SUPPLIED DATA:
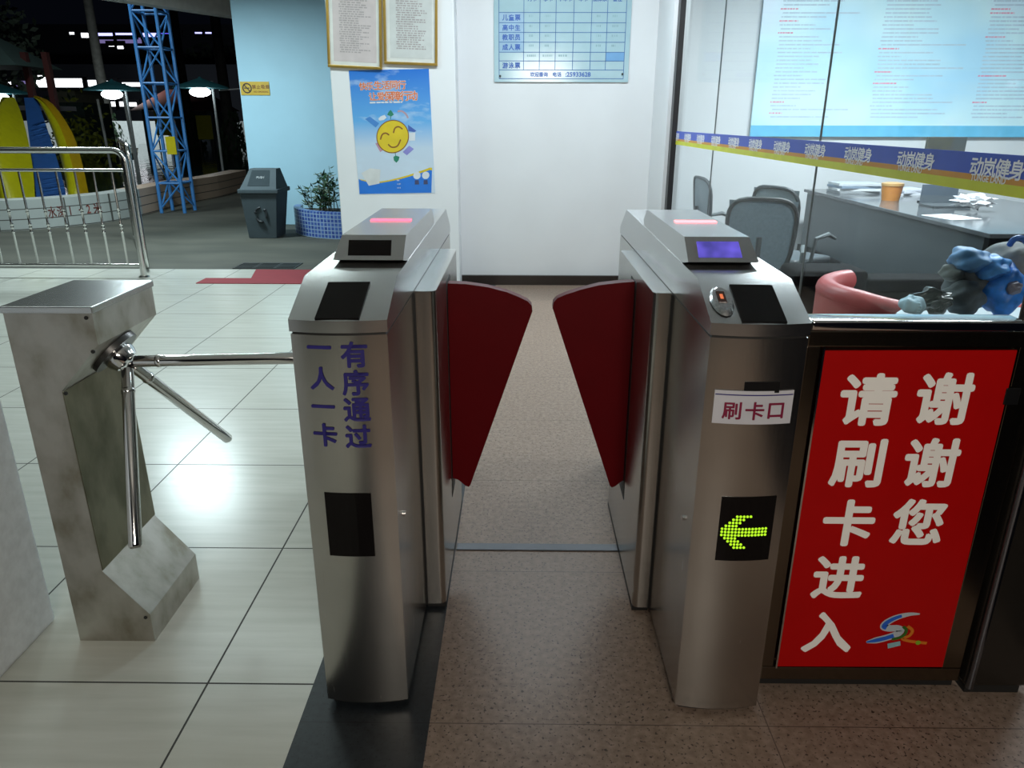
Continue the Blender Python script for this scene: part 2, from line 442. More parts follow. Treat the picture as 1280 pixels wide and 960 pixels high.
    MB().box((xr-.001 if side > 0 else xl+.001, hy0-.006, .02), (xr+.006 if side > 0 else xl-.006, hy0+.001, 1.2)).build('housing_gasket', MATTE_BLACK, hs)
    # red flap wing: a fan-shaped padded leaf standing in the slot
    fy = y0+.895; th = .05
    if side > 0: out = [(xr+.05, 1.150), (-.20, 1.147), (-.12, 1.136), (-.05, 1.118), (0, 1.098), (.032, 1.082), (.046, 1.066), (.049, 1.045), (-.196, .315), (-.203, .306), (-.216, .311), (-.245, .338), (xr+.05, .352)]
    else: out = [(xl-.045, 1.162), (.375, 1.158), (.295, 1.148), (.225, 1.130), (.172, 1.112), (.141, 1.098), (.127, 1.082), (.124, 1.060), (.372, .322), (.380, .314), (.392, .319), (.42, .344), (xl-.045, .357)]
    MB().prism(out, 'y', fy-th/2, fy+th/2).build('flap', RED, t, bevel=.006, seg=3, smooth=True)
    # side lock and screw
    ex = xr if side > 0 else xl
    d = 1 if side > 0 else -1
    MB().tube([(ex-.002*d, y0+.10, .62), (ex+.006*d, y0+.10, .62)], .008, 14).build('key_lock', CHROME, t, smooth=True)
    MB().box((ex-.001, y0+.235, 1.265), (ex+.001, y0+.243, 1.285)).build('side_slot', MATTE_BLACK, t)
    # front indicator panel
    if side > 0: ip = (xl+.052, xl+.182, .546, .748)
    else: ip = (xl+.070, xl+.222, .550, .752)
    m = MB(); nn = 6; rows = []
    for i in range(nn+1):
        u = ip[0]+(ip[1]-ip[0])*i/nn
        rows.append([m.b.verts.new(Vector((u, y0-bul(u)-dd, z))) for dd, z in ((-.001, ip[2]), (.0015, ip[2]), (.0015, ip[3]), (-.001, ip[3]))])
    for A, B in zip(rows, rows[1:]):
        for j in range(4): m.b.faces.new((A[j], A[(j+1) % 4], B[(j+1) % 4], B[j]))
    m.b.faces.new(rows[0]); m.b.faces.new(rows[-1][::-1])
    ind = m.build('indicator_panel', BLKGLASS, t)
    return t, ind, fnf, bul
def lcd():
    m, nt, b = new_mat('lcd_blue'); nt.nodes.clear()
    o = N(nt, 'ShaderNodeOutputMaterial'); e = N(nt, 'ShaderNodeEmission')
    f = noise(nt, coords(nt, (12, 12, 12)), 1.6, 1)
    nt.links.new(ramp(nt, f, [(.3, (.10, .09, .45)), (.7, (.22, .17, 1.0))]), e.inputs[0]); e.inputs[1].default_value = .75
    nt.links.new(e.outputs[0], o.inputs[0]); return m
LCD = lcd()
pL, indL, fL, bulL = pedestal('stainless gate pedestal with blue characters on its front, left of the passage', -.590, 1, 1.828)
pR, indR, fR, bulR = pedestal('stainless gate pedestal with glowing green arrow and fingerprint reader, right of the passage', .487, -1, 1.815)
sz = .066
lettering('lettering', [('一', -.516, 1.168, sz), ('人', -.516, 1.083, sz), ('一', -.519, 1.004, sz), ('卡', -.520, .922, sz*1.05),
                        ('有', -.426, 1.149, sz*1.1), ('序', -.428, 1.072, sz*1.1), ('通', -.429, .996, sz*1.1), ('过', -.431, .919, sz*1.08)], BLUEINK, pL, fL, .028)
# LED arrow of round dots on the right indicator
ARW = ["....xxxxx....", "..xxxxx......".replace(' ', ''), ".xxxxx.......", "xxxxxxxxxxxxxx", "xxxxxxxxxxxxxx", "xxxxxxxxxxxxxx", ".xxxxxx......", "..xxxxx......", "...xxxxxx....", "....xxxxx...."]
DOTS = [(4, 9), (5, 9), (6, 9), (7, 9), (8, 9), (3, 8), (4, 8), (5, 8), (6, 8), (2, 7), (3, 7), (4, 7), (5, 7), (1, 6), (2, 6), (3, 6), (4, 6)]
DOTS += [(i, 5) for i in range(0, 14)] + [(i, 4) for i in range(0, 14)] + [(i, 3) for i in range(0, 14)]
DOTS += [(1, 2), (2, 2), (3, 2), (4, 2), (2, 1), (3, 1), (4, 1), (5, 1), (3, 0), (4, 0), (5, 0), (6, 0), (4, -1), (5, -1), (6, -1), (7, -1)]
m = MB()
for i, j in DOTS:
    u = .5665 + i*.0094; v = .6035 + j*.0098
    p = Vector((u, 1.815-bulR(u)-.0022, v))
    m.tube([p+Vector((0, .001, 0)), p-Vector((0, .0008, 0))], .0037, 8)
m.build('arrow_lights', emis('led_green', (.42, .80, .02), 1.35), indR)
# narrow black card slot and the paper notice stuck over it
MB().box((.583, 1.815-.0145-.0025, 1.056), (.674, 1.815-.010, 1.086)).build('card_slot', BLACK, pR)
def sheet(name, u0, u1, z0, z1, d, mat, parent=None, nn=8):
    m = MB(); rows = []
    for i in range(nn+1):
        u = u0+(u1-u0)*i/nn
        rows.append([m.b.verts.new(Vector((u, 1.815-bulR(u)-dd, z))) for dd, z in ((d-.0008, z0), (d, z0), (d, z1), (d-.0008, z1))])
    for A, B in zip(rows, rows[1:]):
        for j in range(4): m.b.faces.new((A[j], A[(j+1) % 4], B[(j+1) % 4], B[j]))
    m.b.faces.new(rows[0]); m.b.faces.new(rows[-1][::-1]); return m.build(name, mat, parent)
nt_ = tag(sheet('paper_notice', .510, .716, .968, 1.061, .0036, P('paper_white', (.60, .60, .66), .6)), 'white paper notice with three dark red characters stuck on the right pedestal', 'notice')
sheet('ink_line', .512, .714, 1.048, 1.051, .0042, BLUEINK, nt_)
MAROON = P('maroon_letter', (.22, .006, .045), .5)
lettering('lettering', [('刷', .557, 1.006, .052), ('卡', .616, 1.006, .053), ('口', .672, 1.006, .053)], MAROON, nt_, lambda u, v, w: Vector((u, 1.815-bulR(u)-.0046-w, v)), .022)

# threshold strip across the passage
tag(MB().box((-.262, 2.705, 0), (.424, 2.755, .006)).build('threshold_strip', P('strip_metal', (.085, .09, .10), .5, .6), bevel=.002), 'dark metal strip across the granite floor between the pedestals', 'floor strip')

# ------------------------------------------------------------------ tripod turnstile
T = thing('tripod_turnstile', 'worn C-shaped steel turnstile with three polished arms', 'turnstile', (-1.40, 2.30, 0))
prof = [(-1.532, 0), (-1.268, 0), (-1.268, .112), (-1.402, .285), (-1.406, .932), (-1.266, 1.080), (-1.266, 1.185), (-1.532, 1.185)]
MB().prism(prof, 'y', 2.113, 2.49).build('housing', WORN, T, bevel=.003)
MB().prism([(-1.4015, .288), (-1.3985, .288), (-1.4025, .930), (-1.4055, .930)], 'y', 2.1135, 2.4895).build('recess_panel', steel('stained_shaded_steel', (.27, .25, .18), .34, .5, (40, 40, 14)), T)  # olive stains; the recess's darker reflection is put into the colour too
MB().box((-1.537, 2.108, 1.178), (-1.261, 2.496, 1.199)).build('top_cover', STEEL_H, T, bevel=.003)
hub = Vector((-1.325, 2.30, 1.0)); ax = Vector((1, 0, -1)).normalized(); uu = Vector((1, 0, 1)).normalized(); vv = Vector((0, 1, 0))
MB().tube([hub-ax*.012, hub+ax*.006], [.085, .085], 28).build('mounting_plate', P('hub_dark', (.10, .10, .10), .35, .9), T, smooth=True)
MB().tube([hub+ax*.006, hub+ax*.022, hub+ax*.048, hub+ax*.058], [.050, .052, .042, .020], 28).build('hub', CHROME, T, smooth=True)
for ph, L_ in ((0, .70), (120, .60), (240, .62)):
    c = R(46.5); d = ax*math.cos(c) + (uu*math.cos(R(ph)) + vv*math.sin(R(ph)))*math.sin(c)
    o0 = hub+ax*.045
    am = MB().tube([o0+d*.03, o0+d*(L_-.006), o0+d*L_], [.0195, .0195, .016], 20).build('arm', CHROME, T, smooth=True)
    MB().tube([o0+d*.10, o0+d*.104, o0+d*.112, o0+d*.116], [.0196, .0215, .0215, .0196], 20).build('collar', CHROME, am, smooth=True)
# dark screw heads on the sheet-metal joints
for i, (x, z) in enumerate([(-1.285, 1.165), (-1.285, 1.06), (-1.395, .925), (-1.285, .10)]):
    MB().tube([(x, 2.115, z), (x, 2.110, z)], .006, 10).build('rivet', MATTE_BLACK, T)

# ------------------------------------------------------------------ red sign wall on the right
YW = 1.915
PW = thing('low_partition', 'waist-high bronze steel partition under a chrome rail, right of the pedestal', 'partition', (1.06, 1.96, 0))
MB().box((.775, YW+.012, .045), (1.405, YW+.075, 1.19)).build('backing_panel', BRONZE, PW)
MB().box((.775, YW-.006, 1.148), (1.405, YW+.02, 1.192)).build('top_frame', BRONZE, PW, bevel=.003)
MB().box((.775, YW-.006, .04), (1.405, YW+.02, .088)).build('bottom_frame', BRONZE, PW, bevel=.003)
MB().box((.775, YW-.004, .088), (.812, YW+.02, 1.148)).build('side_frame', BRONZE, PW, bevel=.002)
MB().box((1.345, YW-.004, .088), (1.405, YW+.02, 1.148)).build('side_frame', BRONZE, PW, bevel=.002)
MB().box((.775, YW+.02, 0), (1.405, YW+.07, .045)).build('kick_plate', MATTE_BLACK, PW)
MB().box((.772, YW-.022, 1.196), (1.338, YW+.060, 1.224)).build('top_rail', CHROME, PW, bevel=.008, seg=3, smooth=True)
MB().box((1.33, YW-.012, .985), (1.372, YW-.005, 1.035)).build('clip', BLACK, PW, bevel=.004)
MB().box((.818, YW-.010, .086), (.823, YW-.004, 1.146)).build('trim_strip', CHROME, PW)
sg = thing('entry_sign', 'red panel sign with large white Chinese characters and a small emblem', 'sign', (1.08, YW, .62))
MB().prism([(.823, .094), (1.342, .097), (1.335, 1.142), (.823, 1.138)], 'y', YW-.010, YW-.0045).build('panel', SIGNRED, sg)
fs_ = front(YW-.0108)
zs = .158
lettering('lettering', [('请', .960, .998, zs), ('刷', .962, .805, zs), ('卡', .967, .612, zs), ('进', .966, .425, zs), ('入', .964, .226, zs),
                        ('谢', 1.168, 1.002, zs), ('谢', 1.170, .808, zs), ('您', 1.168, .617, zs)], WHITE, sg, fs_, .032)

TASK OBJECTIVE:
Track down all lines above with the string "high" and copy them.

EXERCISE RESPONSE:
Continue the Blender Python script for this scene: part 2, from line 442. More parts follow. Treat the picture as 1280 pixels wide and 960 pixels high.
PW = thing('low_partition', 'waist-high bronze steel partition under a chrome rail, right of the pedestal', 'partition', (1.06, 1.96, 0))